18 March, 2009

Eliot Spitzer Watches the Magicians' Hands

It's always nice to have a reminder that the smoke and mirrors are a distraction calculated to prevent us from seeing what's really going on (h/t):
Everybody is rushing to condemn AIG's bonuses, but this simple scandal is obscuring the real disgrace at the insurance giant: Why are AIG's counterparties getting paid back in full, to the tune of tens of billions of taxpayer dollars?

For the answer to this question, we need to go back to the very first decision to bail out AIG, made, we are told, by then-Treasury Secretary Henry Paulson, then-New York Fed official Timothy Geithner, Goldman Sachs CEO Lloyd Blankfein, and Fed Chairman Ben Bernanke last fall. Post-Lehman's collapse, they feared a systemic failure could be triggered by AIG's inability to pay the counterparties to all the sophisticated instruments AIG had sold. And who were AIG's trading partners? No shock here: Goldman, Bank of America, Merrill Lynch, UBS, JPMorgan Chase, Morgan Stanley, Deutsche Bank, Barclays, and on it goes. So now we know for sure what we already surmised: The AIG bailout has been a way to hide an enormous second round of cash to the same group that had received TARP money already.

[snip]

The appearance that this was all an inside job is overwhelming. AIG was nothing more than a conduit for huge capital flows to the same old suspects, with no reason or explanation.

Eliot Spitzer, you may remember, knows Wall Street well.
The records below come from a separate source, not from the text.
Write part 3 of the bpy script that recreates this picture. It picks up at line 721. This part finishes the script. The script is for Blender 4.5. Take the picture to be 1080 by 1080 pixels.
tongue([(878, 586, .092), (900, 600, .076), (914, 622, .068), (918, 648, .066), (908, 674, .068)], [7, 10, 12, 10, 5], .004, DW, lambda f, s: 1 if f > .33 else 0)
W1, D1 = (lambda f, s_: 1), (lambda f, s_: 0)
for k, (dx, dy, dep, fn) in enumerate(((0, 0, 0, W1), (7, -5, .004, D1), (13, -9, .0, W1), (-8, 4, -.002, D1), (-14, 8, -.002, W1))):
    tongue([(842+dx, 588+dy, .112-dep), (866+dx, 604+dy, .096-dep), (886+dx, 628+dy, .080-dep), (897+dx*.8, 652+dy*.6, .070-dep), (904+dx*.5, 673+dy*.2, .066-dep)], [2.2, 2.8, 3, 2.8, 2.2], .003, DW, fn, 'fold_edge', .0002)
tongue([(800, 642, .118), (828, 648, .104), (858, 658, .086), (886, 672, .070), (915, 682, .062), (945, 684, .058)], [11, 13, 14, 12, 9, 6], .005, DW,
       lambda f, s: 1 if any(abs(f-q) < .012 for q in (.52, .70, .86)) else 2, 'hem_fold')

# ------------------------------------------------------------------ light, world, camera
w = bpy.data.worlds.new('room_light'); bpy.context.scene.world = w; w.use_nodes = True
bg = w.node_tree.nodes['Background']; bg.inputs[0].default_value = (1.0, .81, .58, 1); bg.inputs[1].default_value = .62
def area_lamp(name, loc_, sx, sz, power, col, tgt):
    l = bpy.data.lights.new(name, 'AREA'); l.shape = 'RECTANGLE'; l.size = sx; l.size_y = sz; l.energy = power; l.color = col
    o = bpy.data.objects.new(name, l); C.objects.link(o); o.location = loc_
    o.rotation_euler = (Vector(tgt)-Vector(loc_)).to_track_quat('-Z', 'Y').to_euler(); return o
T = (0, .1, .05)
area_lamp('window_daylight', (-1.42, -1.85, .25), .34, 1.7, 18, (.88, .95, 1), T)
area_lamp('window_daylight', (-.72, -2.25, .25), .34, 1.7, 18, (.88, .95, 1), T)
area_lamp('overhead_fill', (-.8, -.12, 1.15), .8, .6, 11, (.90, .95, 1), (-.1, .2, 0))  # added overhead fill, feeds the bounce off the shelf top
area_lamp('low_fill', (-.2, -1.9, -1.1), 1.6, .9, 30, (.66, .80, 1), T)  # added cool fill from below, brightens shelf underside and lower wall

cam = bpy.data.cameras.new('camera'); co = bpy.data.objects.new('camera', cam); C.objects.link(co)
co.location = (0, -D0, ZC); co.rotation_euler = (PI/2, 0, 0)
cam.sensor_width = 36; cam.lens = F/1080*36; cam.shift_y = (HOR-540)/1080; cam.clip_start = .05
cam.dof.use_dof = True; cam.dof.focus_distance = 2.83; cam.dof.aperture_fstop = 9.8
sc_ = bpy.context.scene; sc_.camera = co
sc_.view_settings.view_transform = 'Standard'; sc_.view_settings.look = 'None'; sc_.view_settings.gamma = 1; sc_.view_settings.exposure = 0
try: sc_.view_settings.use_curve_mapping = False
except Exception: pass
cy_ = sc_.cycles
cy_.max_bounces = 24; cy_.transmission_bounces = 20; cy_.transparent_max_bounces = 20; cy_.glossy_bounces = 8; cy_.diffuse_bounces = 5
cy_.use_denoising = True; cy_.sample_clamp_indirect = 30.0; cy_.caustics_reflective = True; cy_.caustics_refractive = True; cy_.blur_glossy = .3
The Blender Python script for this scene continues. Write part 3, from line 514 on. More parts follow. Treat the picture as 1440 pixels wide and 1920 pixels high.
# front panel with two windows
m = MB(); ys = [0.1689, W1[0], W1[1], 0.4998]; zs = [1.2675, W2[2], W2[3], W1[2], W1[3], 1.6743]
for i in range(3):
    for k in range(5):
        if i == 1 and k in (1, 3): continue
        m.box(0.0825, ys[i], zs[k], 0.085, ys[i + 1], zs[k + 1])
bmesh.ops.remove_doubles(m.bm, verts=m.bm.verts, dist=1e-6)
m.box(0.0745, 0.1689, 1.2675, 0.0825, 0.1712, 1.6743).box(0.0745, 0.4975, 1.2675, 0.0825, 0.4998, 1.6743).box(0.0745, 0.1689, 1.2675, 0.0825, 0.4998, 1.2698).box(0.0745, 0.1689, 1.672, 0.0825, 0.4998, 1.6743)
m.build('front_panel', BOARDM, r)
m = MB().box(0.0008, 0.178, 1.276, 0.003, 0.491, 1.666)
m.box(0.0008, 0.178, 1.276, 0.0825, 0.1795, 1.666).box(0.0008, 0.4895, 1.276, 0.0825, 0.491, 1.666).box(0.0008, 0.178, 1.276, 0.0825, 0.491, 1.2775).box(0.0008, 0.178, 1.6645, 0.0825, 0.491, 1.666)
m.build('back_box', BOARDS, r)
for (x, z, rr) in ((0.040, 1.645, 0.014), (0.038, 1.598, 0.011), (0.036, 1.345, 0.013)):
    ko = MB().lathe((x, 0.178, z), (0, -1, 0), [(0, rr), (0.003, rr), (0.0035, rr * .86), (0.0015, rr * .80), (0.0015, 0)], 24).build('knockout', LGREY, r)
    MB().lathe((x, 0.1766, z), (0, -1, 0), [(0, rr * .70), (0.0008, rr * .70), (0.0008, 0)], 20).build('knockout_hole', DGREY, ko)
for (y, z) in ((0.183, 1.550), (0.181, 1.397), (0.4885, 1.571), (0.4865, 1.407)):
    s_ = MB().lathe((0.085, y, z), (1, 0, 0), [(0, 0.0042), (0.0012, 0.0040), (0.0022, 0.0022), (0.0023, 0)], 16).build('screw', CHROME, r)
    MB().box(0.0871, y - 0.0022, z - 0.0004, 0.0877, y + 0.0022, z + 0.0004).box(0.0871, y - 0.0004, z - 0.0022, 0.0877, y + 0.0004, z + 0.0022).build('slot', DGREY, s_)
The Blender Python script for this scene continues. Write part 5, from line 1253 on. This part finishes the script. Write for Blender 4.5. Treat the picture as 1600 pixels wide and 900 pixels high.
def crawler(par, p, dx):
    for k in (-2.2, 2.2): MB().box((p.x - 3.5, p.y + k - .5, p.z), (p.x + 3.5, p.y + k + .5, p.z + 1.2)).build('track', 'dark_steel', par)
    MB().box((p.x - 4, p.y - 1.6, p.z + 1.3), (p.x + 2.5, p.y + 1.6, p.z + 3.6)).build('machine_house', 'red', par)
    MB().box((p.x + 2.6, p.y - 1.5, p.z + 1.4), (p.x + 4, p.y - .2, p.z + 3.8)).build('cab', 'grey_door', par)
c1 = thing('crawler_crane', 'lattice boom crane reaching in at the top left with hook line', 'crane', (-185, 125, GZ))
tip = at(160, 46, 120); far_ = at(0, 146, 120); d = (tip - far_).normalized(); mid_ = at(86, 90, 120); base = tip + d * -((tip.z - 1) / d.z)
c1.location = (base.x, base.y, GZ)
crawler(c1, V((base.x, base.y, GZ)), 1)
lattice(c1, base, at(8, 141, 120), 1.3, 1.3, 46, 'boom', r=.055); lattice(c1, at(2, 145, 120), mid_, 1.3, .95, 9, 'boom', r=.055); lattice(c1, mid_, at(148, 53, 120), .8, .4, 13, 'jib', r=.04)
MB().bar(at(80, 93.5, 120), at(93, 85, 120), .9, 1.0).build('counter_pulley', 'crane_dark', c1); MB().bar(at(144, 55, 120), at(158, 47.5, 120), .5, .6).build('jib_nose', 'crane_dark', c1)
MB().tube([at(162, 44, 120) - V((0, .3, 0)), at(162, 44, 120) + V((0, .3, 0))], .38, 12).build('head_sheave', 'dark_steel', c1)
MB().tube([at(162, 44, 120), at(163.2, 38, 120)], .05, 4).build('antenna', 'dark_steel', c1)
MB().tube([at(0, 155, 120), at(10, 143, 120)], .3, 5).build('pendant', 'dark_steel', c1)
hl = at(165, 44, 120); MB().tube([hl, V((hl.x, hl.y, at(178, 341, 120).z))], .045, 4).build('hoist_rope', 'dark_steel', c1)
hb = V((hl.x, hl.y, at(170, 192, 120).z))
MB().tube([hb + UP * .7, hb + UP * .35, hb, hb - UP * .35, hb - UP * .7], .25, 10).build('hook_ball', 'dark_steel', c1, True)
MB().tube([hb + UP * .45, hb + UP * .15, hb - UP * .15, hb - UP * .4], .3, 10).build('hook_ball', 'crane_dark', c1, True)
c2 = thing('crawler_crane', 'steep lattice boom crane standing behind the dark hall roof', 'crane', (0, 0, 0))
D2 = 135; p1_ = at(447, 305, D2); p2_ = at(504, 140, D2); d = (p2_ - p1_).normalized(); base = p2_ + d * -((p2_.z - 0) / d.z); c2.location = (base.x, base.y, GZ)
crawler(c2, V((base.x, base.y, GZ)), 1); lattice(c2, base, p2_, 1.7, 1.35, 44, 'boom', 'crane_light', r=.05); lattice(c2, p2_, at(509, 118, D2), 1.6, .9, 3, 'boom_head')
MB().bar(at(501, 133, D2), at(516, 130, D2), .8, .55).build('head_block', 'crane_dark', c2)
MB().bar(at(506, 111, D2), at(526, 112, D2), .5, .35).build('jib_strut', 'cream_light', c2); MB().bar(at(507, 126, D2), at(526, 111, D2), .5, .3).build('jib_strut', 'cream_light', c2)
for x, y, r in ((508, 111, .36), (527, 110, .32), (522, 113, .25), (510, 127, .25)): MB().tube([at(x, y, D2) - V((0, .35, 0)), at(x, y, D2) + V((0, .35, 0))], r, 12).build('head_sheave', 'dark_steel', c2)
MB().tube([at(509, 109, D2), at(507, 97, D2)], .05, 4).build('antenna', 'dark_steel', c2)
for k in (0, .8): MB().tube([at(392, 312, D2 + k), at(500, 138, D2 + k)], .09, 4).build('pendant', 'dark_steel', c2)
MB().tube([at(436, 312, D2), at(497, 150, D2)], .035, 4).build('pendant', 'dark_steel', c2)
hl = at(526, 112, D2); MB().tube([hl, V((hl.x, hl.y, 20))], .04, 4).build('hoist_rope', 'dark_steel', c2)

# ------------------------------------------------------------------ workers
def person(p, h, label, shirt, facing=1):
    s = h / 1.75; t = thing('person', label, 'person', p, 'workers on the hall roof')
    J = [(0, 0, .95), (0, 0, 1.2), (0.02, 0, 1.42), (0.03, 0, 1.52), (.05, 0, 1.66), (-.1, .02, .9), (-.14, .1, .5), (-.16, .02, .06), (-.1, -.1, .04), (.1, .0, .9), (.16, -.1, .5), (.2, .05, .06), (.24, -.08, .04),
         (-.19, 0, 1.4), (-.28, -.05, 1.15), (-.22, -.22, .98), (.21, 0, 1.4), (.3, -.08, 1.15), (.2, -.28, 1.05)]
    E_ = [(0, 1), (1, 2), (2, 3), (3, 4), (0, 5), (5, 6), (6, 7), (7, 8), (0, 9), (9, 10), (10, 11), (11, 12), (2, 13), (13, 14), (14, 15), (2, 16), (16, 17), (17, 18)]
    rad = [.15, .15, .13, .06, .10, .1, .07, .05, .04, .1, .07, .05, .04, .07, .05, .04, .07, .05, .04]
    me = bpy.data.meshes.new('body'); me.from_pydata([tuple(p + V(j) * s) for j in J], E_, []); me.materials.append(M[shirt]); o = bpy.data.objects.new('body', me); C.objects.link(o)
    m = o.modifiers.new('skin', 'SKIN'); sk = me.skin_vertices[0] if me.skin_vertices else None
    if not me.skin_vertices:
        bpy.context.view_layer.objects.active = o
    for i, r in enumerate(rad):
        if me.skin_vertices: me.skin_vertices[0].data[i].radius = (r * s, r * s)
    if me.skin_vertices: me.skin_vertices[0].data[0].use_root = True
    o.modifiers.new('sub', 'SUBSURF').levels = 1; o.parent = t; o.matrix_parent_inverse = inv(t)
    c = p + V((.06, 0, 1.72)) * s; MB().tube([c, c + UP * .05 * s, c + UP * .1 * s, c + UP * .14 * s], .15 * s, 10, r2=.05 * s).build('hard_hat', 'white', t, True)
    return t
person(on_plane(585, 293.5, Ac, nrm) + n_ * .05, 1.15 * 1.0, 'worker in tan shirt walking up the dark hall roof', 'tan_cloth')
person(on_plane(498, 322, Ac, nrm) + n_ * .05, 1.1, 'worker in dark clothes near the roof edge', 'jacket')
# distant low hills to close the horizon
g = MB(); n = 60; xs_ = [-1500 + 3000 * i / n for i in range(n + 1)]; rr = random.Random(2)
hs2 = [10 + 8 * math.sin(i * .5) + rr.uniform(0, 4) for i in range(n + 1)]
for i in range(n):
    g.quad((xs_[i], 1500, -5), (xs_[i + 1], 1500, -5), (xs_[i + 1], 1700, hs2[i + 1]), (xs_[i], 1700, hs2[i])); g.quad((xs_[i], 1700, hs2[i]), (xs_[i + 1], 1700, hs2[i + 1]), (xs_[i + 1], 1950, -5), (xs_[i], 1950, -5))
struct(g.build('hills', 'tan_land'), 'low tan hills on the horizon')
As a prosecutor, he made their lives hell. He's definitely a man worth listening to as these companies scramble for every last cent they can wring from taxpayers. He sees them for what they are.

Read the whole thing. Screw your outrage to the sticking place, and then start shouting before 10am Eastern. We can turn their smoke-and-mirrors into a conflagration. We can turn the magicians' tricks against them.